Professor Collin and Ms de Busserolles are particularly interested in how lanternfishes (or myctophids) travel big distances vertically each day from the relatively stable – but lightless – conditions at 1000 metres below the surface, to the upper water layers that are sunlight-dependent. Typically, the pineal organ in the brain controls the diurnal (daytime) activity patterns of most animals, including humans.
“But how do these deep-sea fishes manage to migrate upwards nearly 1000 metres every night to feed in the nutrient rich upper water layers when there is little or no sunlight to signal night and day?” said Professor Collin.
“We’re interested in what the function of the pineal is in the deep sea and whether these image-forming eyes also play a role in setting their circadian (daily) rhythms.”
As depth increases, the selection pressures to retain image-forming eyes is large and although many species have risen to the challenge and possess large specialised eyes, others appear to have become degenerate or at least so small as to render them inefficient.
The seemingly degenerate eyes may take the form of small, aspheric globes or simply patches of light sensitive tissue over the head. However, very little is known about the extent of visual loss experienced by these small eyes and patches of photo-receptive tissue and the environmental pressures (or signals) that initiate their loss of visual function.
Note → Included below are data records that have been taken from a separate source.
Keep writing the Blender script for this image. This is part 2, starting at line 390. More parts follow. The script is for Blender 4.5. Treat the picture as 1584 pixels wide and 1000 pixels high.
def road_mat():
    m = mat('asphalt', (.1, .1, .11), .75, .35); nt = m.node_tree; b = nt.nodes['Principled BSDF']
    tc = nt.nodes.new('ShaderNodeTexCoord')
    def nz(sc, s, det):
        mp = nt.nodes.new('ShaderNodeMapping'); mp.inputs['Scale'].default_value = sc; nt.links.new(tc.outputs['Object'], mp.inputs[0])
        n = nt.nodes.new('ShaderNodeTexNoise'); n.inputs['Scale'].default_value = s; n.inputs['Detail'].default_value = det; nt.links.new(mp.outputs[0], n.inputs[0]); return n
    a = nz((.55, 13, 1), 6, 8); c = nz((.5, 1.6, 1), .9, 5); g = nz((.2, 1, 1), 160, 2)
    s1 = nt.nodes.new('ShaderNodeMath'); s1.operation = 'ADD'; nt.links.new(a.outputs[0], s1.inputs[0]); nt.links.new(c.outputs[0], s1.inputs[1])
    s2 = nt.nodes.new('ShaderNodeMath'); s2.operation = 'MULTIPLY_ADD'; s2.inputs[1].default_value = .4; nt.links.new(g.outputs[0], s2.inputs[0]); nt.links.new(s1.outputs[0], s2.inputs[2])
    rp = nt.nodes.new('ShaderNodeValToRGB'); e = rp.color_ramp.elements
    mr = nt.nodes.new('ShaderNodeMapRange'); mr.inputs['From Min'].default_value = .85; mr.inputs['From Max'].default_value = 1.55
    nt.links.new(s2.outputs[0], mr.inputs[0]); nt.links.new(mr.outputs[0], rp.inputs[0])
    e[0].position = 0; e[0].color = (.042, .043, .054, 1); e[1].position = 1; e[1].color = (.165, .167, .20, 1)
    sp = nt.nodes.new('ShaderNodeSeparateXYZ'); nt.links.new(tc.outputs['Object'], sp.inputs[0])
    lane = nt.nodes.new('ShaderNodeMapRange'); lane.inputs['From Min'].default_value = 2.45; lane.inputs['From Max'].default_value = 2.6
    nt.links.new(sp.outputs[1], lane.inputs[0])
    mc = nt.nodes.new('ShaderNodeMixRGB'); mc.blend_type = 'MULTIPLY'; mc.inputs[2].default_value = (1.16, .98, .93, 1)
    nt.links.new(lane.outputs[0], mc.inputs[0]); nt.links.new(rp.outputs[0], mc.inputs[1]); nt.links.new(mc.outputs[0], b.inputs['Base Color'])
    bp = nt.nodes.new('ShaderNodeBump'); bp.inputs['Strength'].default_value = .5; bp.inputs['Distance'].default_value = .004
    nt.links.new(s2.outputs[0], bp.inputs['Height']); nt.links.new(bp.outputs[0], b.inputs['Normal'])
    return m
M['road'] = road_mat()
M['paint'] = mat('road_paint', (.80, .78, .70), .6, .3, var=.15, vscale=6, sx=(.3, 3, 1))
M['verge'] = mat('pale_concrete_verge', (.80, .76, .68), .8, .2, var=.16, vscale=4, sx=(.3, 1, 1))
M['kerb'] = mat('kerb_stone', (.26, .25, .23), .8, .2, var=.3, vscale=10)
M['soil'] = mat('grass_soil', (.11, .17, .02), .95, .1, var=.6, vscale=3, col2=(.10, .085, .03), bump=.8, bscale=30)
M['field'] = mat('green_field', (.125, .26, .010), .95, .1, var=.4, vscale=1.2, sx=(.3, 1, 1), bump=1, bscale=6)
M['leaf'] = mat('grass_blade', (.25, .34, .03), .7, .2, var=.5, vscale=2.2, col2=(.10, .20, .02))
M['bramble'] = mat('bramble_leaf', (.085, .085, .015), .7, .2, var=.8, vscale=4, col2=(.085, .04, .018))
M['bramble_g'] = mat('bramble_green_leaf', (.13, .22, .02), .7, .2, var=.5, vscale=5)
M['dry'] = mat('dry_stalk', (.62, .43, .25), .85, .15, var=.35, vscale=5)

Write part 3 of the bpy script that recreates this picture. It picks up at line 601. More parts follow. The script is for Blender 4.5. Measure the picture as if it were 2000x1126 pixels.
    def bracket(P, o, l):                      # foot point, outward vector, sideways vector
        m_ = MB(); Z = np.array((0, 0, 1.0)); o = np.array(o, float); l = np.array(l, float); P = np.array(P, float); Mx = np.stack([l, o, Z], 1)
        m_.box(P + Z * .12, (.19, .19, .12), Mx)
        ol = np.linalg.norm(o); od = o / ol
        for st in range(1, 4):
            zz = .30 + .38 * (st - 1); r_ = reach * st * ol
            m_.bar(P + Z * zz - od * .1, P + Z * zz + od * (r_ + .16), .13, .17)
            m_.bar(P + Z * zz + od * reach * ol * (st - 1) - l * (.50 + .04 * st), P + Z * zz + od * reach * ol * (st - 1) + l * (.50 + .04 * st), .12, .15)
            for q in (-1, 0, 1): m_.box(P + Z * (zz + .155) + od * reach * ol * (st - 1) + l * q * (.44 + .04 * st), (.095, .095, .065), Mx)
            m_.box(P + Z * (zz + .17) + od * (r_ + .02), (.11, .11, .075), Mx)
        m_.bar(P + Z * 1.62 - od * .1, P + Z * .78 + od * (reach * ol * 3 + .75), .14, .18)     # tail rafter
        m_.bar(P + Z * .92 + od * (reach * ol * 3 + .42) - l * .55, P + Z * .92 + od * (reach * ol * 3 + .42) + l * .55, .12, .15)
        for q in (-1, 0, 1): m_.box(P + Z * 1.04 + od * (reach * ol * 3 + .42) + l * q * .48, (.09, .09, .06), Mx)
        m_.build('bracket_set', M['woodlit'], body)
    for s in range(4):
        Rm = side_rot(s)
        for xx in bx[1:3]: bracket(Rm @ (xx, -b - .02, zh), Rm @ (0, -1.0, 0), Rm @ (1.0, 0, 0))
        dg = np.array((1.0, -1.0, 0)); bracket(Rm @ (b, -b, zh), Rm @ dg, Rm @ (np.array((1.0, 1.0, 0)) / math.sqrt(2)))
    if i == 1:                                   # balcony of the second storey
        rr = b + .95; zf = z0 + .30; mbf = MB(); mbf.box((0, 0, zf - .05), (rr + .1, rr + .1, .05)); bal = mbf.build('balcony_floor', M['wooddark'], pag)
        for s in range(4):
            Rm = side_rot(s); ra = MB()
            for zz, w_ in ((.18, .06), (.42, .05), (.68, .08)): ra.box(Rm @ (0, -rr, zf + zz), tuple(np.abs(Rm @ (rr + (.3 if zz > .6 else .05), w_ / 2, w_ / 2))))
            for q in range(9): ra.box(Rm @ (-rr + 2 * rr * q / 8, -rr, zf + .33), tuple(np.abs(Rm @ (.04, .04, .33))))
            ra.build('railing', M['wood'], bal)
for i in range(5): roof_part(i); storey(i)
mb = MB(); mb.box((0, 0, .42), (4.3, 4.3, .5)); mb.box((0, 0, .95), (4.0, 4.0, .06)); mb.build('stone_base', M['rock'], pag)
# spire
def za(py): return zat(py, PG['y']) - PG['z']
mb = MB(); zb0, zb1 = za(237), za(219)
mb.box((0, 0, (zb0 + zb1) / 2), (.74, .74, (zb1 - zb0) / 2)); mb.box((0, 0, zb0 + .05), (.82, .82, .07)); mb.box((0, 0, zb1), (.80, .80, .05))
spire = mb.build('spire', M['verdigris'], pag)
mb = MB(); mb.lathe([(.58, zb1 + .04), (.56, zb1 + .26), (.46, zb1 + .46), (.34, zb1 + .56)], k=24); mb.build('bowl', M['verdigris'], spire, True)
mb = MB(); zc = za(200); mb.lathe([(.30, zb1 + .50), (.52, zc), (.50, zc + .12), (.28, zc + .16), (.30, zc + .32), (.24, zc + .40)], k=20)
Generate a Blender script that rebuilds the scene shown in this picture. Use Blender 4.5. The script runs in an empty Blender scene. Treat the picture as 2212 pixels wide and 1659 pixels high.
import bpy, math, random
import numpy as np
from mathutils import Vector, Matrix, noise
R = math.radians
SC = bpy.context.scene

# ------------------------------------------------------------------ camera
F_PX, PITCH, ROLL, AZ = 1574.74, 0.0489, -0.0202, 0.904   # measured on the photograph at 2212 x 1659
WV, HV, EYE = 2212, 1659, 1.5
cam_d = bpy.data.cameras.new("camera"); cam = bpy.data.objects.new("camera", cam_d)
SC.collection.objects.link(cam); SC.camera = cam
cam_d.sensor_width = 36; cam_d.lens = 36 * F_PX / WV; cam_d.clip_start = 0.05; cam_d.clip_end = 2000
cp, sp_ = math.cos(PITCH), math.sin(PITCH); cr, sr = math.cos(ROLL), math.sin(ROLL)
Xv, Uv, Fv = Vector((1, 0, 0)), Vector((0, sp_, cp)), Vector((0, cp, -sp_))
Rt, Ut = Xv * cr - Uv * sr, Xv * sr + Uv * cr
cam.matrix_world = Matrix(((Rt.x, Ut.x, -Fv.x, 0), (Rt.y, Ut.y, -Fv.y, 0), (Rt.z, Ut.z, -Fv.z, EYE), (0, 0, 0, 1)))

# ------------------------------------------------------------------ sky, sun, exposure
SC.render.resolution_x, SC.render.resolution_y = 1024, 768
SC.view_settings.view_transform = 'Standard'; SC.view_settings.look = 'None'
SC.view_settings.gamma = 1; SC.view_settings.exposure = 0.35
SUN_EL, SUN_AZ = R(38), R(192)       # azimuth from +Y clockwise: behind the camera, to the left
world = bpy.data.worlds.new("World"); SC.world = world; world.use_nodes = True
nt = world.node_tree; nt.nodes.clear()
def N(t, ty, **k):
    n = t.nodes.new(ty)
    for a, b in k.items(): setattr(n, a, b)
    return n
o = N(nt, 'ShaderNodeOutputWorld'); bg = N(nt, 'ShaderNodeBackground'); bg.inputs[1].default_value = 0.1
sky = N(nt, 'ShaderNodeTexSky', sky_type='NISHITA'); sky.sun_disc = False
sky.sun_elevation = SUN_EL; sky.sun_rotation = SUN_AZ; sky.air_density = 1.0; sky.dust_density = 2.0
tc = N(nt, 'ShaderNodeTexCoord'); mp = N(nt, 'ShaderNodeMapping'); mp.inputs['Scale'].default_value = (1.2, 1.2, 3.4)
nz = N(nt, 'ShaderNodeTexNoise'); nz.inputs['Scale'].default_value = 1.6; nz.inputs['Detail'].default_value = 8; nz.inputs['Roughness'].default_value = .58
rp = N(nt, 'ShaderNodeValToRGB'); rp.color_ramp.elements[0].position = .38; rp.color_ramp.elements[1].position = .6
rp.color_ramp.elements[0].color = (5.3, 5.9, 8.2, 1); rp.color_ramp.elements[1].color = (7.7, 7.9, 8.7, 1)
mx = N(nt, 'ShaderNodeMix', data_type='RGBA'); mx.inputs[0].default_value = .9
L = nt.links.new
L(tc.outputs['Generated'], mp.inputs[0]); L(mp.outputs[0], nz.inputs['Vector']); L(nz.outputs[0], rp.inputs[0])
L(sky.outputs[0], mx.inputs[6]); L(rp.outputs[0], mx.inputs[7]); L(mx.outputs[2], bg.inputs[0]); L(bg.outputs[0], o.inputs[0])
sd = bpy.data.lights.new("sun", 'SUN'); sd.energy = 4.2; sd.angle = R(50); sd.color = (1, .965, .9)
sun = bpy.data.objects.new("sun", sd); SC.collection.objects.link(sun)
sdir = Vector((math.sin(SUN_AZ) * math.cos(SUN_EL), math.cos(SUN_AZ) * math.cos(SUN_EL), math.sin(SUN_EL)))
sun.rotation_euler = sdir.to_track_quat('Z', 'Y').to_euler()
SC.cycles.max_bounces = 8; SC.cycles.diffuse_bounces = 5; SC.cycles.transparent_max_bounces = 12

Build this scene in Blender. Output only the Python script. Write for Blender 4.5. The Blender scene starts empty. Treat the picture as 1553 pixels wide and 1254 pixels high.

“This research will potentially identify the barely essential neural elements that a simple visual system needs to operate,” Professor Collin said.
“It is the first time that such a wide array of different methods has been applied as an integrative approach for the investigation of sensory systems in deep-sea fish.”
The research is part of a large integrated study of the evolution and development of light detection in both shallow water and deep-sea organisms funded by UWA, the Australian Research Council, Deep Ocean Australia and the German Science Foundation.